Software and hardware are bad enough, but mix in a dash of human creativity and you’ve got a real recipe for disaster. Even when you plan things scrupulously, and all your modifications to the network and server seem to go flawlessly, the odds are that somewhere, one or more users are going to trip over those changes and fall down hard. If those people happen to be in positions of power, or have friends who hold such positions, you’re going to be hearing about those pratfalls for a long time to come.

It’s obvious that almost all the changes you make will affect your user community, but considerably less obvious how helpful that community can be about providing feedback before you make the changes. For example, one company I know set up corporate e-mail access to the Internet long after they’d already established user IDs for logging onto the network.

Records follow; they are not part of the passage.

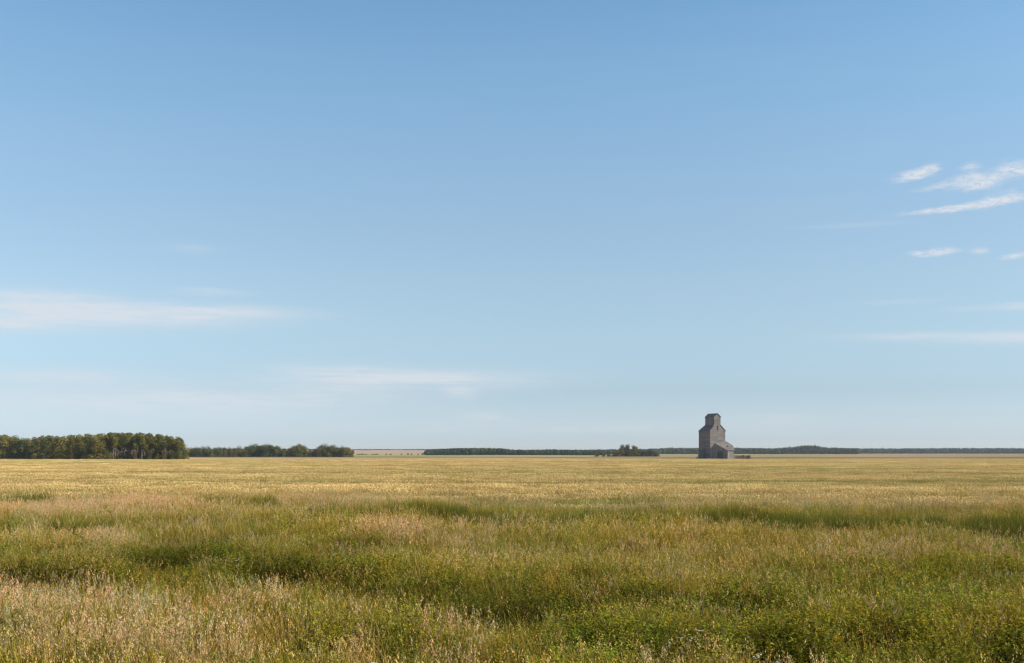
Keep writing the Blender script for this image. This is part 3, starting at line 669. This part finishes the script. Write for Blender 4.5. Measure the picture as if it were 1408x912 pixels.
put('leafy_weeds', cW, is_weed, 1.05, (1.1,1.03,.95), .15, 'bright green leafy weeds in the near meadow', 'weeds')
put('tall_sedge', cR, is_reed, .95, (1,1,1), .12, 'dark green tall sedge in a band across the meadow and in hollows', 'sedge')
fl = (r.random(N_) < .0013*(1+1*(px > 850)))
put('white_flowers', cF, fl, 1.0, (1,1,1), .1, 'sparse whitish flower heads among the grass', 'wildflowers')

# ripe wheat: patches in rows up to the track before the elevator
r = np.random.default_rng(5)
xs, ys = [], []
yy = 58.0
while yy < 452:
    half = .52*yy+8; st = 2.6 if yy < 200 else 2.9
    xx = np.arange(-half, half, st) + r.random()*st; xs.append(xx + r.normal(0,.25,len(xx))); ys.append(np.full(len(xx), yy) + r.normal(0,.25,len(xx))); yy += st
x = np.concatenate(xs); y = np.concatenate(ys); px, py, wheat, *_ = kinds(x, y)
end = np.interp(704+x/y*F, [-300,0,60,120,260,700,1700], [438,438,436,424,424,452,452])
mk = (wheat > .35+.3*r.random(len(x))) & (y < end); x = x[mk]; y = y[mk]; n = len(x)
s1_ = fbm(x/60, y/9, 41); s2_ = fbm(x/14, y/5, 42); s3_ = fbm(x/200, y/40, 43)
hz_ = .86 + .25*(s2_-.5) + .25*(s1_-.5) + .06*r.normal(size=n)
lod = sst(.60, .72, s1_)*.0
tv = 1 + .55*(s1_-.5) + .35*(s2_-.5) + .3*(s3_-.5); gr = sst(.56, .7, fbm(x/45+9, y/10, 44))
nr_ = sst(643, 668, HOR+CAMH*F/y)
tv = tv*1.12*(1-.03*nr_); gr = np.clip(gr + .08*nr_ + .4*sst(.55,.66,fbm(x/30, y/6, 48)), 0, 1.3)
ti = np.stack((tv*1.03*(1-.22*gr), tv*(1-.10*gr), tv*(1-.25*gr)), 1)
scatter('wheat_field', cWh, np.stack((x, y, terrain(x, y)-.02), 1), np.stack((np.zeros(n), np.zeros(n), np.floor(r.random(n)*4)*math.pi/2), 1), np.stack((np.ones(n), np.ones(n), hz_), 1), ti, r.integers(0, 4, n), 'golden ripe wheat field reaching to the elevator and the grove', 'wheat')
print('instances', N_, n)
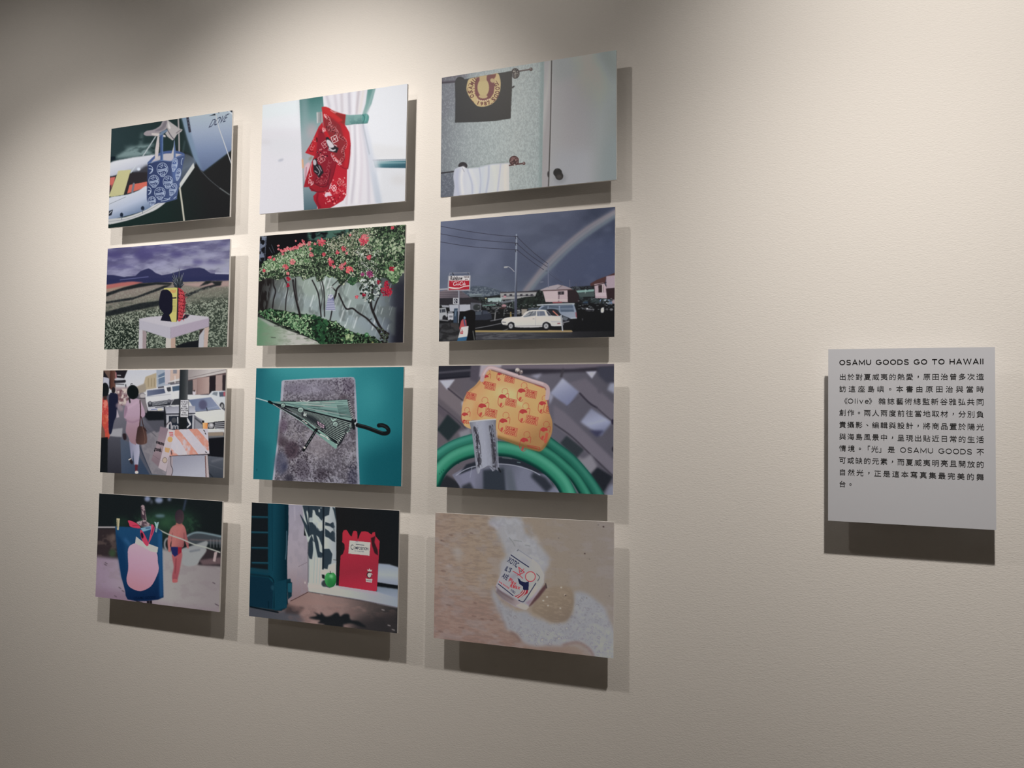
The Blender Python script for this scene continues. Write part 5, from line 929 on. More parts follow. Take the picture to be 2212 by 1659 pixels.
    for P in ('100,290 400,345 700,385 905,402', '100,370 450,430 905,470', '100,456 450,510 905,541', '918,405 1080,560 1240,686', '918,478 1060,600 1240,724', '920,545 1080,670 1200,752'): p.line(P, 5.5, wi, 0)
    p.line('1250,788 1320,840 1400,892', 4.5, (64, 66, 84), 0, .8); p.line('1262,770 1400,890', 3.5, (70, 72, 90), 0, .6)
    p.poly('904,372 918,372 920,700 918,1248 890,1248 898,700', p.grad((896, 800), (920, 800), (130, 138, 156), (104, 110, 128), (66, 70, 86)), 1)
    for y in (400, 470, 541): p.line([(895, y), (925, y + 3)], 8, (44, 44, 58), 1); p.line([(902, y + 8), (905, y + 24)], 7, (50, 50, 62), 1)
    p.line('1247,682 1250,936', 9, (104, 108, 130), 1); p.line('1222,766 1240,766', 5, (70, 72, 90), 1); p.line('1165,884 1195,880', 6, (120, 124, 140), 2)
    p.line('790,722 830,722 862,745 888,772', 7, (150, 150, 158), 1); p.line('786,726 812,724', 16, (160, 160, 162), 2)
    # station wagon
    p.poly('1135,1172 1175,1135 1250,1118 1520,1114 1545,1190 1548,1262 1480,1270 1400,1235 1250,1190', p.grad((1350, 1115), (1400, 1265), (134, 146, 166), (122, 134, 154), (136, 144, 160)), 3); p.poly('1160,1168 1200,1140 1244,1130 1240,1180', (70, 82, 98), 3); p.poly('1252,1132 1360,1136 1364,1196 1300,1186 1252,1176', (72, 84, 100), 3); p.poly('1372,1136 1508,1130 1522,1196 1378,1198', (76, 90, 110), 3); p.line('1260,1160 1360,1166', 14, (120, 132, 150), 5, .7); p.line('1385,1165 1510,1164', 16, (126, 138, 158), 6, .6); p.line('1135,1126 1330,1116 1522,1112', 13, (178, 184, 190), 2); p.line('1200,1130 1500,1124', 6, (60, 70, 84), 2); p.line('1540,1205 1546,1260', 9, (150, 70, 80), 3); p.line('1490,1264 1546,1262', 10, (170, 176, 186), 3)
    p.poly('1032,1160 1130,1150 1140,1172 1040,1178', (70, 78, 88), 4)
    p.blob('1228,1180 1330,1172 1392,1232 1470,1262 1472,1288 1430,1306 1400,1330 1300,1290', (34, 36, 44), 4); p.line('1300,1190 1352,1236', 12, (196, 112, 96), 4); p.poly('1402,1240 1460,1262 1440,1290 1404,1282', (90, 96, 106), 4); p.line('1410,1310 1468,1296', 8, (140, 140, 146), 3)
    # white coupe
    p.blob('756,1290 790,1262 880,1248 962,1244 1000,1208 1042,1184 1120,1176 1222,1180 1262,1210 1292,1238 1388,1244 1402,1300 1398,1342 1290,1346 1270,1322 1230,1306 1192,1322 1180,1356 905,1358 890,1318 855,1302 826,1320 818,1338 766,1328', p.grad((1050, 1180), (1060, 1356), (206, 204, 204), (202, 199, 199), (190, 186, 187)), 2)
    p.poly('982,1250 1048,1196 1124,1188 1118,1236 1000,1252', (108, 112, 120), 2); p.line('1000,1240 1100,1200', 10, (166, 168, 170), 3, .8); p.line('1050,1235 1085,1195', 8, (60, 62, 68), 3, .8); p.poly('1132,1190 1206,1188 1222,1236 1130,1242', (100, 106, 122), 2); p.line('1150,1195 1155,1238', 8, (150, 154, 164), 3, .7); p.poly('1222,1182 1250,1200 1284,1236 1252,1240', (66, 68, 78), 2)
    p.line('905,1346 1050,1344 1185,1342', 5, (140, 134, 134), 1); p.line('1118,1240 1115,1340', 4, (150, 146, 146), 1, .8); p.line('1086,1270 1102,1270', 5, (120, 116, 118), 1); p.line('1180,1240 1290,1240 1390,1250', 5, (160, 156, 158), 2); p.line('1280,1300 1395,1302', 5, (150, 146, 148), 2); p.line('1348,1320 1372,1318', 9, (130, 60, 60), 2); p.line('766,1305 800,1308', 8, (90, 86, 88), 3); p.line('785,1332 812,1334', 5, (90, 88, 90), 1)
    for x, y, r in ((856, 1346, 38), (1228, 1346, 42)):
        p.ell(x, y, r, r + 2, (26, 26, 30), soft=2); p.ell(x - 2, y, r * .62, r * .7, (130, 130, 134), soft=2); p.ell(x - 2, y, r * .42, r * .48, (176, 174, 174), soft=2); p.ell(x - 2, y, r * .2, r * .22, (90, 88, 92), soft=2)
    p.line('1384,1236 1392,1310 1400,1392', 15, (160, 162, 168), 1); p.line('1392,1240 1406,1388', 5, (90, 92, 98), 1)
    # figure with the tote
    p.blob('310,1230 350,1196 470,1188 474,1360 480,1500 400,1510 378,1400 312,1370', (19, 19, 21), 3); p.line('455,1400 470,1490', 10, (90, 92, 90), 3); p.poly('330,1290 350,1270 382,1282 388,1356 320,1396 310,1370', (182, 72, 74), 3); p.ell(366, 1260, 11, 16, (100, 130, 150), soft=3); p.line('358,1275 372,1340', 16, (70, 80, 110), 3)
    p.poly('332,1358 408,1344 402,1420 392,1462 296,1474 318,1400', (198, 194, 192), 2); p.poly('298,1470 394,1456 384,1500 286,1508', (44, 92, 130), 2); p.poly('322,1404 352,1402 350,1428 320,1430', (176, 60, 66), 1); p.line('330,1416 346,1415', 5, (206, 180, 180), 1); p.line('338,1385 342,1396', 8, (176, 60, 66), 1)
    return p

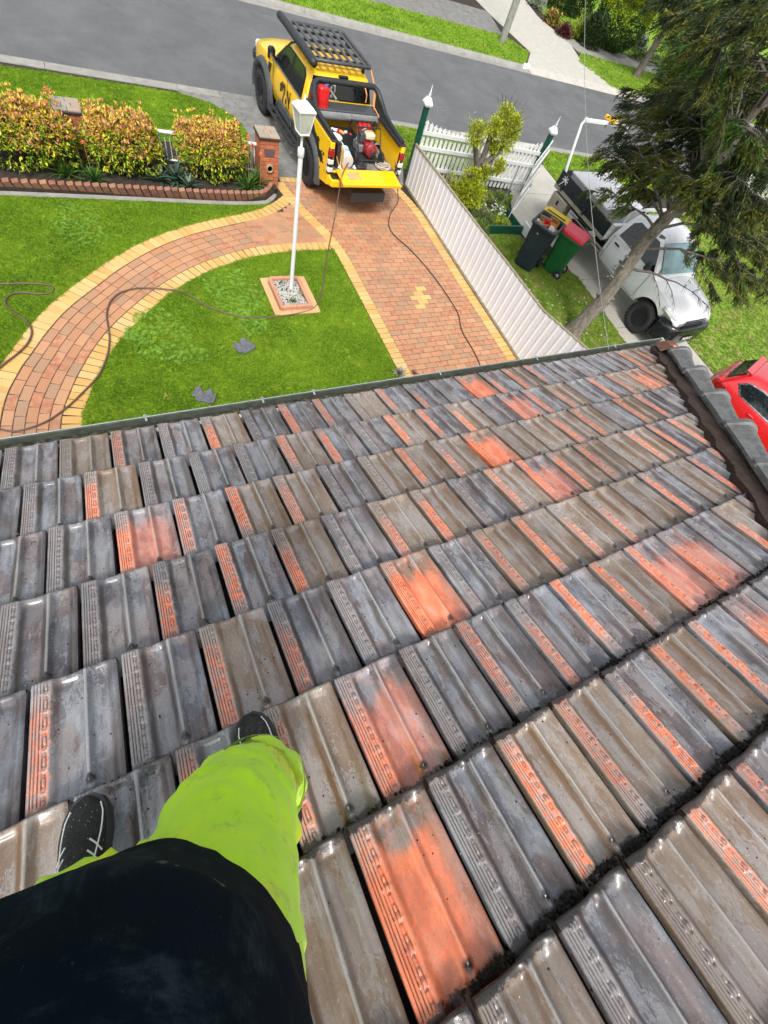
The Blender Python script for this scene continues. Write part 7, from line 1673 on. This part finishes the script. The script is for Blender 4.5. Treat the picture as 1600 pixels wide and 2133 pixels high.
# shoes
def shoe(name,ax,ad,rz,label):
    M=RF@T(ax,ad,0.0)@RZ(rz)  # local +y towards the toe, z out of the roof
    prof=[(-.105,.028,.006,.07),(-.085,.036,.004,.085),(-.04,.036,.004,.09),(.01,.036,.004,.080),(.06,.043,.004,.066),(.11,.047,.006,.054),(.15,.043,.010,.044),(.175,.030,.014,.034),(.186,.012,.018,.026)]
    up_=MB(); rings=[]
    for y,w,z0,h in prof: rings.append([(w*math.cos(a)*(1.0 if math.sin(a)<.3 else .92),y,z0+.012+max(0,(math.sin(a)+.25)/1.25)*(h-.012)) for a in [2*math.pi*i/20 for i in range(20)]])
    up_.loft(rings,M); e=up_.build('shoe_upper',M_SHOE,per,True)
    so_=MB(); rings=[]
    for y,w,z0,h in prof: rings.append([(x*(w+.006),y*1.02,z) for x,z in ((-1,z0-.002),(-1.03,z0+.014),(-.9,z0+.024),(.9,z0+.024),(1.03,z0+.014),(1,z0-.002))])
    so_.loft(rings,M,smooth=False); so_.build('sole',M_BLK,e,True)
    # white stripes and laces
    stp=MB()
    def surf(u,y): # point on the upper
        for i in range(len(prof)-1):
            if prof[i][0]<=y<=prof[i+1][0]:
                t=(y-prof[i][0])/(prof[i+1][0]-prof[i][0]); w=prof[i][1]*(1-t)+prof[i+1][1]*t; z0=prof[i][2]*(1-t)+prof[i+1][2]*t; h=prof[i][3]*(1-t)+prof[i+1][3]*t; break
        a=u; return M@Vector((w*math.cos(a)*(1.0 if math.sin(a)<.3 else .92)*1.01,y,z0+.0135+max(0,(math.sin(a)+.25)/1.25)*(h-.012)))
    for s in (0,1):
        A=lambda u: math.pi-u if s else u
        stp.tube([surf(A(.35+.25*k/6),.165-.13*k/6) for k in range(7)],.0018,5)
        for k in range(3): stp.tube([surf(A(.25),.02+.022*k),surf(A(.65),.035+.022*k),surf(A(1.0),.045+.022*k)],.0018,5)
    stp.build('reflective_stripe',M_WHT,e,True)
    lc=MB()
    for k in range(3): lc.tube([surf(1.15,-.005+.022*k)+Vector((0,0,.002)),surf(math.pi-1.15,.005+.022*k)+Vector((0,0,.002))],.003,5)
    lc.build('laces',M_BLK,e,True)
    gr=MB(); rb=random.Random(17)
    for k in range(80):
        p=surf(rb.uniform(.2,2.9),rb.uniform(-.02,.17)); q=.0004+.0009*rb.random(); gr.box((0,0,0),(q*2,q*1.4,q),T(*(p+Vector((0,0,.0008))))@RZ(rb.uniform(0,3)))
    gr.build('grit',simple('tile_grit' ,(.26,.23,.18),.9) if 'tile_grit' not in bpy.data.materials else bpy.data.materials['tile_grit'],e,True)['kind']='stuff'
M_SHOE=simple('black_shoe_mesh',(.014,.015,.016),.6,var=.4,scale=60,bump=.8,bscale=400,dirt=.35,dirtcol=(.09,.085,.07))
shoe('shoe',.529,-2.015,R_(4),''); shoe('shoe',.112,-2.035,R_(-6),'')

At the time, one of the planners recommended creating login names so short that nobody would mind typing them in: each account would be represented by a three-letter acronym based on your initials, so for example, mine would be “ght”. This was a great solution because the company was small enough that there were few name conflicts, and it was easy to type internal addresses when you needed to send someone e-mail.

But once their e-mail became Internet-capable, someone pointed out that longer, more memorable names would be more helpful for their clients. So they implemented that system, and the simple three-letter internal addresses suddenly became longer addresses, with the elegantly concise “ght” becoming “geoff.hart@example.com”. Unfortunately, nobody ever thought to ask the e-mail users whether the change would have any effect. And sure enough, that one small change brought down a whole line of dominos. Users who’d been profitably using work-related e-mail discussion groups suddenly found themselves unable to receive mail from those groups. Why? The old e mail addresses continued to receive mail, which was promptly discarded because there was no longer anybody by that name in the company’s e-mail directory. Worse yet, the new longer names weren’t registered with the discussion groups, so the owners of those names couldn’t rejoin the discussion until they figured out what had happened and resubscribed under their new names. A fair bit of useful information probably got lost along the way. To complicate things, nobody realized it would be important to unsubscribe from the old groups, so the mail server found itself receiving twice its usual volume of mail for a while: once to the old address, and once to the new. Even once everyone understood what was going on, there wasn’t a lot of worry about the problem until someone high up the corporate food chain got caught the same way and complained.

The problem eventually worked itself out, but not before the network manager’s reputation was tarnished. And what’s sad about this is that the problem could have been avoided simply by developing a group of knowledgable users with whom to discuss the proposed changes and hopefully spot such problems—before they toppled a line of dominos that ended on a manager’s desk. The lesson? Even when you know the software inside out, you rarely know how people are using it. And that can hurt them, and maybe even you.